Continua la magica avventura (e missione artistica) della Nuova Compagnia di Canto Popolare, che tra il 1972 ed il 1974, grazie alla partecipazione al Festival di Spoleto, aveva raggiunto la fama nazionale e s'apprestava a conquistare il mondo a suon di chitarre, mandolini e tamburi.
Nel 1974 pubblicano il loro quinto album in studio: "Li Sarracini Adorano lu Sole".
Ascoltando il disco ci si ritrova magicamente nella Napoli borbonica, ricca di contraddizioni e mistero. Una città allo stesso tempo allegra e malinconica. Questa sensazione la si vive ogni volta che si ascoltano i canti popolari reinterpretati magistralmente dalla NCCP. A realizzarlo sono sempre i soliti sei: Barra, Areni, Trampetti, Bennato, Mauriello e Vetere e la strumentazione è la solita: chitarre, mandolini, mandoloncello, flauti e strumenti a fiato vari, violino e le percussioni del putipù e della tammorra.
Il primo brano è proprio una tammorriata, ovvero "Tammorriata alli uno...alli uno", che inizia con una filastrocca numerica per poi proseguire con episodio che ha come protagonisti un ragazzo ed una signorina vogliosa. La tammorriata è un ballo arcaico, dal ritmo magnetico, una musica ipnotizzante. Fausta Vetere canta la successiva e dolce "Ricciulina", suonata solamente dal flauto e dalla chitarra.
I tamburi ci introducono "In galera li panettieri", canzone che tratta della carestia del 1794. In questo brano dal ritmo incessante si descrive la visione del popolo che chiede a gran voce la condanna dei fornai, che s'erano arricchiti alle spalle della popolazione. L'elegante suono del mandolino, invece, apre "Vurria ca fosse ciaola", nella quale il protagonista vorrebbe essere un uccellino per poter volare libero ed invece è rinchiuso in una gabbia.
Il disco, come sempre, è ricco di mille sfaccettature. I musicisti s'eclissano, diventano gli occhi della gente di Napoli e descrivono tutto ciò che accade nella città partenopea. Ne è l'esempio "Tammorriata nera", i primi versi sono famosissimi:

 "...è nato nu creaturo, è nato niro
e 'a mamma 'o chiamma Ciro...
"

E' la storia di una madre che tenta (pateticamente) di nascondere il colore scuro del proprio figlio chiamandolo con un nome napoletano: Ciro. La memoria napoletana, però, elogia anche gli eroi popolari. "'O cunto e Masaniello" racconta l'epopea del pescivendolo-rivoluzionario, che capeggia la ribellione del popolo contro le pressanti tasse imposte dal Vicerè. Alla fine Masaniello verrà misteriosamente ucciso.

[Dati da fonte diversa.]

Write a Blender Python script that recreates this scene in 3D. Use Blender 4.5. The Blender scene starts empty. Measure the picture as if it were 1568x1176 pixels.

"La Morte di Mariteto" è la storia di un giovane che attende invano la morte del marito della sua amata, mentre "Li Sarracini adorano lu sole", introdotta dal suono del flauto, è composta da soli tre versetti e alla fine di ogni verso è un crescendo di voci e chitarre da pelle d'oca. La calma e ipnotica "'E spingule francese" precede l'ultima canzone dell'album: "Lo Guarracino".
Già riproposta nell'omonimo album del 1972, viene reinterpreta dal gruppo, con il clavicembalo che suona il motivo portante al ritmo di tarantella. La canzone narra la storia del "Guarracino" (coracino) che si innamora della "Sardella" (sardina), ma il fidanzato "Allitterato" (tonno) viene a sapere della tresca e si scatena una zuffa tra pesci. Il testo è una chiara allegoria alla vita "in superficie".

Si chiude in maniera eccellente l'ennesimo successo di questa formazione, che continua a riproporre superbamente i classici della canzone napoletana.